Now more than ever, information equals power. Whoever controls the public narrative wins the war.

2017 formalized a global shift from controlling the internet through censorship to flooding social networks with hundreds of millions of social media messages with a clear goal: to tear down trust in traditional institutions of power.

This gives new life to information warfare tactics from the Cold War era.

Roots in Russian disinformation

“Disinformation works like cocaine,” said Yuri Andropov, former Russian KGB chairman and former general secretary of the Communist Party of the Soviet Union. “If you sniff once or twice, it may not change your life. If you use it every day, though, it will make you into an addict – a different man.”

2017 shattered the idea that social media can empower people, instead becoming a tool for authoritarian governments and despots around the world to roll back democracy. (READ: 30 countries use ‘armies of opinion shapers’ to manipulate democracy – report)

We saw its roots in Russia’s political information warfare in the Ukraine in 2014. Three years later, the US Congress is investigating Russia’s role in its presidential elections, where social media distributed “fake news” to tear down Hillary Clinton, allegedly paving the way for the victory of Donald Trump. (WATCH: Zuckerberg under fire for Facebook’s deal with Rodrigo Duterte)

Facebook, where 67% of Americans get their news, said political ads from Russia “appeared to focus on amplifying divisive social and political messages.” Analysts compared that with the Russian military doctrine on information warfare  to fuel “the protest potential of the population.”

In 2017, social media splintered the public space essential for democracy.

Algorithms bad for democracy?

Technology platforms are the new gatekeepers, but they’re not impartial arbiters of truth. They are capitalist enterprises designed to make money from their users. Instead of human professionals armed with standards and ethics, machines programmed with algorithms of popularity create mob rule. 
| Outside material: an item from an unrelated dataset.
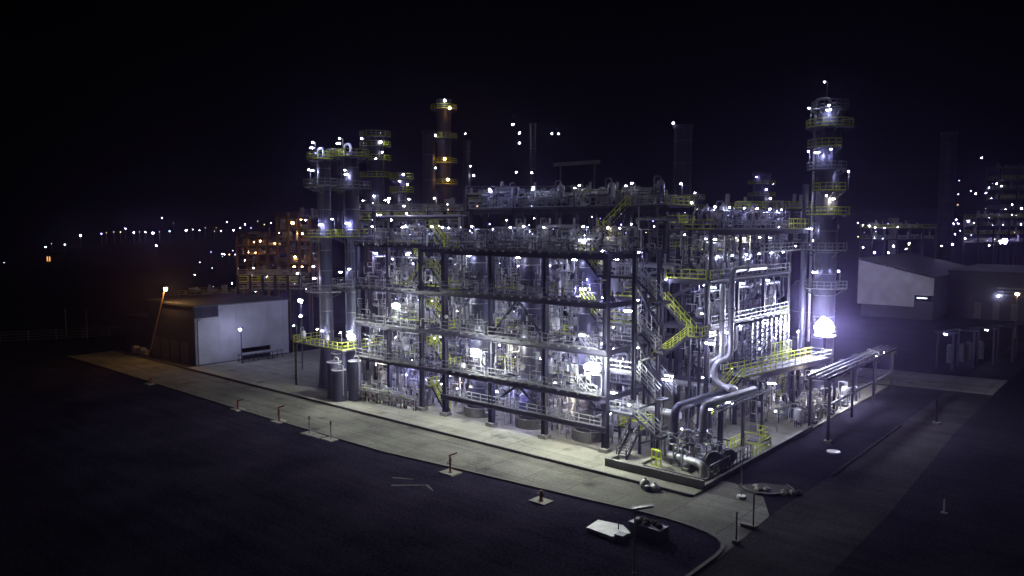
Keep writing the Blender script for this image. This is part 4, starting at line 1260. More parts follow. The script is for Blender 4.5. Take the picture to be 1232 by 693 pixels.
def hydrant(u, v, label):
    t = thing('fire_hydrant', label, 'hydrant', (u, v, 0))
    MB().box((u - .9, v - .7, 0), (u + .9, v + .7, .13)).build('base_slab', M['pad'], t)
    MB().lathe((u, v, .13), [(.24, 0), (.24, .07), (.14, .08), (.14, .7), (.19, .72), (.17, .85), (.07, .95)], 12).build('barrel', M['rust'], t)
    for q in (-1, 1):
        MB().lathe((u, v, .62), [(.07, .1), (.07, .34), (.1, .34), (.1, .42)], 10, (q, -.4, .25)).build('outlet', M['rust'], t)
    return t
hydrant(10.2, -12.2, 'squat red two-outlet hydrant on a pale slab near the road corner')
hydrant(89.5, -12.0, 'squat hydrant far along the near kerb by the dark building')
def marker(u, v, h, label, slab=True):
    t = thing('marker_post', label, 'post', (u, v, 0))
    MB().cyl((u, v, .05), (u, v, h), .045, 8).build('post', M['grey'], t)
    if slab: MB().box((u - .9, v - .7, 0), (u + .9, v + .7, .12)).build('base_slab', M['pad'], t)
    MB().box((u - .16, v - .03, h - .42), (u + .16, v + .03, h)).build('plate', M['grey'], t)
    return t
marker(45.6, -12.6, 2.2, 'thin marker post on a pale slab, left of two by the near kerb')
marker(41.6, -12.4, 2.2, 'thin marker post on a pale slab, right of two by the near kerb')
tag(MB().box((43.0, -13.2, 0), (44.6, -12.0, .1)).build('slab', M['pad']), 'bare pale slab between the two thin marker posts', 'slab')
t = thing('inspection_slab', 'large pale concrete slab in the dark lot near the road corner', 'slab', (1.6, -13.8, 0))
MB().prism([(3.4, -13.0), (3.2, -15.0), (.5, -15.2), (-.2, -13.6), (1.2, -12.6)], .02, .32).build('slab', M['pale'], t)
MB().cyl((1.0, -13.6, .32), (1.0, -13.6, 1.7), .05, 8).build('stub_pipe', M['grey'], t)
MB().box((-.3, -15.0, .03), (.5, -14.2, .5)).build('valve_box', M['navy'], t)
t = thing('skip', 'dark low skip heaped with debris in the lot beside the corner kerb', 'skip', (-1.4, -12.4, 0))
MB().prism([(.4, -13.0), (-2.6, -13.2), (-2.6, -11.8), (.4, -11.6)], .02, .95).build('body', M['navy'], t)
mb = MB()
for k in range(12): mb.ball((rnd(-2.4, .2), rnd(-12.9, -12.0), 1.0), rnd(.2, .4), 6, 4)
mb.build('debris_heap', M['soil'], t)
t = thing('street_lamp', 'unlit tall street lamp with flat head at the corner of the lot', 'street lamp', at(763, 690, 54.8)[:2] + (0,))
u0, v0 = at(763, 690, 54.8)[:2]
MB().lathe((u0, v0, 0), [(.14, 0), (.14, .25), (.08, .3), (.055, 4.9)], 10).build('pole', M['grey'], t)
hd = (SIDE.x, SIDE.y)
MB().bar((u0 + .25 * .75, v0 - .0, 4.88), (u0 - 1.3 * .75, v0 + 1.3 * .66, 5.18), .42, .16).build('lamp_head', M['navy'], t)
for k, (u, v, h, lb) in enumerate(((-7.2, -9.3, 2.6, 'plain thin post standing at the road corner, nearer the lot kerb'), (-7.0, -5.6, 3.0, 'taller thin post with foot block at the road corner, nearer the plant'))):
    t = thing('marker_post', lb, 'post', (u, v, 0))
    MB().cyl((u, v, 0), (u, v, h), .07, 8).build('post', M['grey'], t)
    MB().box((u - .25, v - .25, 0), (u + .75 * k + .25, v + .25, .3)).build('foot_block', M['plinth'], t)
t = thing('tall_mast', 'very thin tall mast on a pale foot beside the bund corner', 'mast', (-3.2, .6, 0))
MB().cyl((-3.2, .6, .2), (-3.2, .6, 5.6), .05, 8).build('mast', M['galv'], t)
MB().lathe((-3.2, .6, 0), [(.45, 0), (.42, .25), (.1, .3)], 12).build('foot', M['white'], t)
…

Facebook, where nearly 97% of Filipinos on the internet get their news, uses algorithms based on the principle of homophily, or like attracts like. The more you click, the more you get, reinforcing your prejudices and exacerbating hatred, deeply polarizing our society in ways we never thought possible.
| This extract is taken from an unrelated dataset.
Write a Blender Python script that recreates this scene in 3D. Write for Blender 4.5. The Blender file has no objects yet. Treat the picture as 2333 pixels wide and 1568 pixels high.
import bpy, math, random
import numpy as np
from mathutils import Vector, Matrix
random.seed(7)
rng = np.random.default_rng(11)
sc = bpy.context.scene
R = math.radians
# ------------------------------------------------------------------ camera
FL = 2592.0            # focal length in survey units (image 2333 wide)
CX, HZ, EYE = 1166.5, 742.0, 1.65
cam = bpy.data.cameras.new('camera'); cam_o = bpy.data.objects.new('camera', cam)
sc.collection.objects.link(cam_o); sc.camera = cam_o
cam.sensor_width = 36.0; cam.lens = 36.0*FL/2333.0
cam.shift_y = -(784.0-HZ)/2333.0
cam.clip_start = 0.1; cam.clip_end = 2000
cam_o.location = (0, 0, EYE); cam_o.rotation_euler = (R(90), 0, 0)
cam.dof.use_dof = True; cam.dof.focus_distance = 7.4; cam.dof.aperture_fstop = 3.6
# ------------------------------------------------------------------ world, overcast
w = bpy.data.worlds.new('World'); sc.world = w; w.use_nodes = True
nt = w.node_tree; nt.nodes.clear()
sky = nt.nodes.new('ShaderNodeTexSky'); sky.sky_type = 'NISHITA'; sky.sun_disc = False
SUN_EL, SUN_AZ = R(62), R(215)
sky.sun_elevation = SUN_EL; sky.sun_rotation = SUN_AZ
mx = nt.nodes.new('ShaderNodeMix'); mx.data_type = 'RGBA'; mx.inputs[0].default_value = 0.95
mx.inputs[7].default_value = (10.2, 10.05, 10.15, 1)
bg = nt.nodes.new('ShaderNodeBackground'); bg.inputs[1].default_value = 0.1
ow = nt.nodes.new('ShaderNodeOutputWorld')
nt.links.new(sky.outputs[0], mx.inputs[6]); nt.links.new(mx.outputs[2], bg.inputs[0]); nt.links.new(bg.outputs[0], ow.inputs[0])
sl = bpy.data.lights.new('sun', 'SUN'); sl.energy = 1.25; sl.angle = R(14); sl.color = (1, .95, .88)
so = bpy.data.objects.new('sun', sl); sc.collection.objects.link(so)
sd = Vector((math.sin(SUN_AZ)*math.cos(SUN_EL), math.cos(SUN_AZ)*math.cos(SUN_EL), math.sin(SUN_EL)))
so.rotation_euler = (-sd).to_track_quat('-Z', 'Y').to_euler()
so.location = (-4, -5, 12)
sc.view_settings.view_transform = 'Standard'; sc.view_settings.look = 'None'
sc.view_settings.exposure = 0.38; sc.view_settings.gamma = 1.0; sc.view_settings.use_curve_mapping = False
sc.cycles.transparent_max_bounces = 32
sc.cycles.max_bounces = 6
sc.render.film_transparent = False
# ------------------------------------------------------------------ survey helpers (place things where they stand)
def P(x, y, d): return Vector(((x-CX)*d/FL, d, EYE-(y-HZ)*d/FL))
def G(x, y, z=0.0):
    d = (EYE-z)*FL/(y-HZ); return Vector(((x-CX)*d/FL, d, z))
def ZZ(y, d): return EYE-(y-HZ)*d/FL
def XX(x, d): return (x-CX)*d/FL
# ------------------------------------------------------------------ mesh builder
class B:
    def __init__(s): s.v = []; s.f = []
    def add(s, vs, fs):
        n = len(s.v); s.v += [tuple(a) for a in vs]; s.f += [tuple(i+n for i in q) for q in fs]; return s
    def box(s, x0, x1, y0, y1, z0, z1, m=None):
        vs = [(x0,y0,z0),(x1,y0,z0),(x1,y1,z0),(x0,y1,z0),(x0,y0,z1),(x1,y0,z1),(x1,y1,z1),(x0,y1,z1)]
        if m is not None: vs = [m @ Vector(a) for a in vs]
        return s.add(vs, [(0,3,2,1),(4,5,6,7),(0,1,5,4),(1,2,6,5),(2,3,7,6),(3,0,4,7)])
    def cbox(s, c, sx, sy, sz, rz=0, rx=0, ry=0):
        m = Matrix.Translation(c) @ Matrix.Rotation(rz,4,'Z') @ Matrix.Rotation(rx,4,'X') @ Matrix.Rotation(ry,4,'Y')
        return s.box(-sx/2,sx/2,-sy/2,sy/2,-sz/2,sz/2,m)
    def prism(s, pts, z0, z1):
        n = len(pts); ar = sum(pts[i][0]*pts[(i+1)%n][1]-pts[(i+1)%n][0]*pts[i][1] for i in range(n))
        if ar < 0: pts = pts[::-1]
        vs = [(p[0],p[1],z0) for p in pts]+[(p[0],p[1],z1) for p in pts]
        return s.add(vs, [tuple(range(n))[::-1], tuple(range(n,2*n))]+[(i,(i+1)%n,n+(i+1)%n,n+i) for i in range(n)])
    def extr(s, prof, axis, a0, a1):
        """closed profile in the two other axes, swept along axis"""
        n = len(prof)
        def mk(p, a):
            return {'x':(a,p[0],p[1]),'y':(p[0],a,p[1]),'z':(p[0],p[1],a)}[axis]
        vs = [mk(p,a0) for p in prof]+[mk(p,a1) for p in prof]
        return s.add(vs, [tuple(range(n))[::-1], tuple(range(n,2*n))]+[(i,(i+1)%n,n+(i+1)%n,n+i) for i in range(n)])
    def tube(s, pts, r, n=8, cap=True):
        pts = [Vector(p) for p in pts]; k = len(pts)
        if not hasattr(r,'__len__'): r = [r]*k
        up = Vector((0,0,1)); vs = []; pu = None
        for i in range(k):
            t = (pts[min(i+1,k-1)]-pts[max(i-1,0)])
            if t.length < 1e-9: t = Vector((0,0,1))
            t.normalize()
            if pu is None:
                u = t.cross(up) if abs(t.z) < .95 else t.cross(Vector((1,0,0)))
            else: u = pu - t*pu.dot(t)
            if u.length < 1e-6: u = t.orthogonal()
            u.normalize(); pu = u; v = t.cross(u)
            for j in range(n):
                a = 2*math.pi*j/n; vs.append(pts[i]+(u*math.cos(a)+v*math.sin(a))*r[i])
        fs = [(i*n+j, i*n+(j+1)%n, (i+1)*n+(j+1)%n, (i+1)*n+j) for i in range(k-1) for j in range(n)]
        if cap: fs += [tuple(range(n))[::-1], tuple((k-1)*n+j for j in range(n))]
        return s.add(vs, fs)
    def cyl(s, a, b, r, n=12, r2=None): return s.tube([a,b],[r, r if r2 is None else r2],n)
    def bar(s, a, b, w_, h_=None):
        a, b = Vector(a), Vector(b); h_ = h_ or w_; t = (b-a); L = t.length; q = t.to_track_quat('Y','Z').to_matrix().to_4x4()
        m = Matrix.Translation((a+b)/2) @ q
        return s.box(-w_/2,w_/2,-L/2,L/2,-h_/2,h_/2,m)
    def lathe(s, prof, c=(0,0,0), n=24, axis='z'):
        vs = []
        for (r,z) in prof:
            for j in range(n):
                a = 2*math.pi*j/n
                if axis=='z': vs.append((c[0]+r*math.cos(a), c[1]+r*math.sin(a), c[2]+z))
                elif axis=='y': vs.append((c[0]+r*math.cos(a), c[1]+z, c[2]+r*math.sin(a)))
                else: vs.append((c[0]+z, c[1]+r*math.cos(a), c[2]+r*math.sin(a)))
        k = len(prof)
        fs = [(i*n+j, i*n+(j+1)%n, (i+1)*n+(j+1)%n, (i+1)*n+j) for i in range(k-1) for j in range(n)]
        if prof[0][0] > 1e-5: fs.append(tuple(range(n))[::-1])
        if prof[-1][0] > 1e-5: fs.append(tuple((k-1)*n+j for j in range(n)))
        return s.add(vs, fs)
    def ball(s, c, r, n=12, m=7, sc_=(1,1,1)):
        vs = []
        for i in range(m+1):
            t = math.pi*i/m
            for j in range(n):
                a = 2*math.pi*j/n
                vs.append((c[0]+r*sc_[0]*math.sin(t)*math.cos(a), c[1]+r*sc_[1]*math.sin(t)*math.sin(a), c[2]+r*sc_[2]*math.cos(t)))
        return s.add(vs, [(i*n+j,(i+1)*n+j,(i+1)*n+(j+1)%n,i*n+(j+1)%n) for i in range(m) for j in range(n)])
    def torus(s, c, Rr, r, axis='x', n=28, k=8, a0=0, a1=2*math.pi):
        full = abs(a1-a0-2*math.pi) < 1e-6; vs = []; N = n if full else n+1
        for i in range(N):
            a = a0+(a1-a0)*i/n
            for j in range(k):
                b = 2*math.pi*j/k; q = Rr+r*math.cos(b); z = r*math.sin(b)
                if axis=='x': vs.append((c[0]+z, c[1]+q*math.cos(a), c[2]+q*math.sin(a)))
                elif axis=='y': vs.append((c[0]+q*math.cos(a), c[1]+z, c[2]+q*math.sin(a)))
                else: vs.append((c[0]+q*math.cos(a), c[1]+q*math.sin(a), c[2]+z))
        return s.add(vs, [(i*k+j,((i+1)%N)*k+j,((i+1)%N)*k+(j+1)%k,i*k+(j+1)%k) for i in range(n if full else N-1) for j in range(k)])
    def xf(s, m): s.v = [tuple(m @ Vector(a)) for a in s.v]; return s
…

These algorithms work well for engagement for the platform, but they also shape what we see and how we see the world. Facebook’s commenting and moderation policies also strip protections given to journalists by the Philippine and US Constitutions, creating the Fourth Estate.

As Maria Ressa said when Rappler received the Democracy award last month, “We are seeing free speech used as an excuse for posts that incite hate and violence deployed against journalists, activists, and anyone perceived to be critical of government. The excuse of free speech is being used to stifle free speech.” (READ: What happens when the government uses Facebook as a weapon?)

What can we do?

The first step is to understand our new world today. This is the reason why Rappler maintains a database of Facebook accounts based on impact and scale. These fact-based, data-based analysis form the foundation of our stories on social media and the propaganda machine. The data shows us that no effective counter-narrative or distribution network has scaled like the pro-Duterte networks on Facebook. 

The second step is to curate your own news. Be self-aware. We may not all agree on what they mean, but let’s agree on the facts. Anchor your views on facts.

A third, medium-term step is media literacy. Join groups to fact-check. Tell your friends and family and avoid sharing anything you haven’t verified.

Fourth, choose and support at least one news organization. While the platforms control the distribution of news, journalists remain the ground-zero of facts. We thank all of you who joined the first crowdfunding campaign for news in the Philippines.

Finally, we at Rappler appeal to the technology platforms to assess and act quickly to make their algorithms friendlier to democracy, especially in more vulnerable, emerging democracies around the world.

2017 has brought many surprises, but like Alice traveling through Wonderland, we hope 2018 brings us out of the rabbit hole.